I love the way the story starts. The reader immediately understands what Hermione's going through. The only thing I'd add is some description of the classroom. I also love the way you used the ship I gave you! :) Very unusual take.

"It was insufferable, she though of all the times they had, had together." This is a bit confusing. It should probably be two sentences, like this: "It was insufferable. She thought of all..."

I love your second paragraph. :) It lends a touch of angst to the story, while still being focused enough to make sense for Hermione. And it's good backup for Hermione's feelings.

You also make it easy to sympathize with Hermione, so kudos for that.

This might be random and opinionated, but I think that Hermione would refer to Krum by his first name, not his last.

Your last sentence is a bit confusing.

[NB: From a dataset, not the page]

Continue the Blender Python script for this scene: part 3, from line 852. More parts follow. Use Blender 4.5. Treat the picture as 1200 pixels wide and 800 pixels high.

You might want to clear that up a bit; I'm not exactly sure what you're trying to say there.

Overall, amazing story! :) Thanks so much for entering the challenge! I'll post the winners asap.

Author's Response: Hey :)
Thank you for the review :)

I sat down to write it and just thought, I hate Ron/Lavender I am such a Ron/Hermione person. So I twisted it. :)

I see what you mean about the description and the sentences and will get right on it.
I hate that loads of people think she is awful for what she "did" to Ron. She was hurt too.

I had not even noticed I had used Krum... My bad. I think the last sentence doesn't sounds right because I put thought and ought so close together. I will change it.